**Brief**
Give back an exact copy of the lines from the start of the material through the line bearing "COL = SC.collection". Include both ends and nothing else.

**Data extract**
╔══
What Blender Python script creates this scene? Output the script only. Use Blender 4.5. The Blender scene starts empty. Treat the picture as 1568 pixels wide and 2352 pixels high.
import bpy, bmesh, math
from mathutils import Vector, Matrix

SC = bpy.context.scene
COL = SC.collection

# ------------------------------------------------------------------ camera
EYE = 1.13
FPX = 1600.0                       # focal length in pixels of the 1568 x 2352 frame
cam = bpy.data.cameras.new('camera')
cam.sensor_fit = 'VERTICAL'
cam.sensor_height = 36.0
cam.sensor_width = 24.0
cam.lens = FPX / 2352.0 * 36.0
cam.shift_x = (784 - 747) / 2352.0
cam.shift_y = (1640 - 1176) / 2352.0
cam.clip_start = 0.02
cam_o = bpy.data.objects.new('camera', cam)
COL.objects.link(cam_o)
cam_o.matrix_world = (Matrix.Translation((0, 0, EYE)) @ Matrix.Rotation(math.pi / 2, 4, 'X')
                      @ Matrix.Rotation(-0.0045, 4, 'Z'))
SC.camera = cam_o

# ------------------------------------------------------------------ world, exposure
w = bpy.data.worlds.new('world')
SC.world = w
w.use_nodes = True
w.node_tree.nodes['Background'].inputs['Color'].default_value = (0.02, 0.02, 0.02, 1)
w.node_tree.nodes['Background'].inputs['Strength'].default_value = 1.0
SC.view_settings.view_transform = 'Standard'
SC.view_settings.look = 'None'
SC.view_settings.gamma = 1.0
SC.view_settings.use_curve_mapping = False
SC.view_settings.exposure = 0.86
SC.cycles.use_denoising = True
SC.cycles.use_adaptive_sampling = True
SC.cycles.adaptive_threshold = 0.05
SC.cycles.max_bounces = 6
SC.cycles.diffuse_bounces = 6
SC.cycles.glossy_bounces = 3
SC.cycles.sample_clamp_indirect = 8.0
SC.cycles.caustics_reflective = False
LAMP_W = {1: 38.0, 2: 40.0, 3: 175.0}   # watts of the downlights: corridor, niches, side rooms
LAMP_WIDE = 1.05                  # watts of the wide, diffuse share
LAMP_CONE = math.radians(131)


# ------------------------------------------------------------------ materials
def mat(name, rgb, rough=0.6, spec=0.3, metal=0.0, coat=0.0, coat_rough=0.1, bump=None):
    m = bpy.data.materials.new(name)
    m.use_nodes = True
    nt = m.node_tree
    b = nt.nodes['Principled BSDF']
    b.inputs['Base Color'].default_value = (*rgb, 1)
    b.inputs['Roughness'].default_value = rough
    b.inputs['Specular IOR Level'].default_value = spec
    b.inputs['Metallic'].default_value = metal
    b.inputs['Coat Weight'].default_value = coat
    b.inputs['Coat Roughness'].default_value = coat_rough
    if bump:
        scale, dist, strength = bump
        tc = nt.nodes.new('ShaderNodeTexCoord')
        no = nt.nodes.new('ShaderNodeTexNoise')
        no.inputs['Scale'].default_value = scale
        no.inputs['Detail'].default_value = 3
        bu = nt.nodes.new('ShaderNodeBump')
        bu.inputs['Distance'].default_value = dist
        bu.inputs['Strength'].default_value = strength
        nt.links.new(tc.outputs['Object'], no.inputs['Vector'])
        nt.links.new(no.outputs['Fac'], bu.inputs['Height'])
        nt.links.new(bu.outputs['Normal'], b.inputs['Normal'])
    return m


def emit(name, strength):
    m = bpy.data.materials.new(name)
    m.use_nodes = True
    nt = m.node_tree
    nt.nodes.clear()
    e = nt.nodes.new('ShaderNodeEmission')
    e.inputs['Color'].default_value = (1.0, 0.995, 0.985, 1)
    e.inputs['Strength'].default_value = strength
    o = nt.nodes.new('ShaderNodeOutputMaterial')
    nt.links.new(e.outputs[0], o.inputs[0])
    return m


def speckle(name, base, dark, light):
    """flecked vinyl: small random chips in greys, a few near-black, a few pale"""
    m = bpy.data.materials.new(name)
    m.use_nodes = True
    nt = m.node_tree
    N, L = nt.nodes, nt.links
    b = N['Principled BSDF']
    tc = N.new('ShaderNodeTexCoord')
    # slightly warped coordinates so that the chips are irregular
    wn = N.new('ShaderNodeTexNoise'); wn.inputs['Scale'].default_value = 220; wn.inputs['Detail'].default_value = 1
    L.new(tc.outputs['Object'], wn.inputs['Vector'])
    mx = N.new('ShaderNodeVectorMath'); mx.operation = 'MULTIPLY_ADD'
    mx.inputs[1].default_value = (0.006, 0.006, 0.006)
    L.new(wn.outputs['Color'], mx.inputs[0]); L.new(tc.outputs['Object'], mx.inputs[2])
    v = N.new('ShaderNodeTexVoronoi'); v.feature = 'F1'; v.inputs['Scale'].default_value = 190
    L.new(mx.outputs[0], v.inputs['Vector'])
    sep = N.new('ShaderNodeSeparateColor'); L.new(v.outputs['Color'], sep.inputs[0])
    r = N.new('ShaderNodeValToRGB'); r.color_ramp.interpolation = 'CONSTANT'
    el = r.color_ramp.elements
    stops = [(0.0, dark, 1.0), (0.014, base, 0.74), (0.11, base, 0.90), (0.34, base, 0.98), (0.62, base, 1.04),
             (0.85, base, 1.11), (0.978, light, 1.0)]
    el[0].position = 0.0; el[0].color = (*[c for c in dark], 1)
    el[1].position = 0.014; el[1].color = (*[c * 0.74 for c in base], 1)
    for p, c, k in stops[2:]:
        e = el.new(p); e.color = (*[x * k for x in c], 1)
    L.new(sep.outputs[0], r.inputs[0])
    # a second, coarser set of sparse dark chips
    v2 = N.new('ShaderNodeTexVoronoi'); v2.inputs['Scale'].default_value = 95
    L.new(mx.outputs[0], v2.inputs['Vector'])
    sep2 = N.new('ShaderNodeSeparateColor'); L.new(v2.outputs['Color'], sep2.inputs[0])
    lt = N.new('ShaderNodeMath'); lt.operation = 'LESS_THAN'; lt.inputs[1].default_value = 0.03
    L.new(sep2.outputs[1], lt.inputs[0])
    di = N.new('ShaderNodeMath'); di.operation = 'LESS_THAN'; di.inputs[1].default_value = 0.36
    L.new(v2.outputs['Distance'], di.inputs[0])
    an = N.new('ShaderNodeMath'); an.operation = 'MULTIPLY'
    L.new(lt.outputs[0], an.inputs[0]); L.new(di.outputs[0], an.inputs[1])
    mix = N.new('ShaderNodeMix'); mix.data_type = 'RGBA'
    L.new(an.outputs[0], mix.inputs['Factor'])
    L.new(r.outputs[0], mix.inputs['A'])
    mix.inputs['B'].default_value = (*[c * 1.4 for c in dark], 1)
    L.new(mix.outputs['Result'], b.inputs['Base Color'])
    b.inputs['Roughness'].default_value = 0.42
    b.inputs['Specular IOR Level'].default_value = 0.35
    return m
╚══
**Correct answer**
What Blender Python script creates this scene? Output the script only. Use Blender 4.5. The Blender scene starts empty. Treat the picture as 1568 pixels wide and 2352 pixels high.
import bpy, bmesh, math
from mathutils import Vector, Matrix

SC = bpy.context.scene
COL = SC.collection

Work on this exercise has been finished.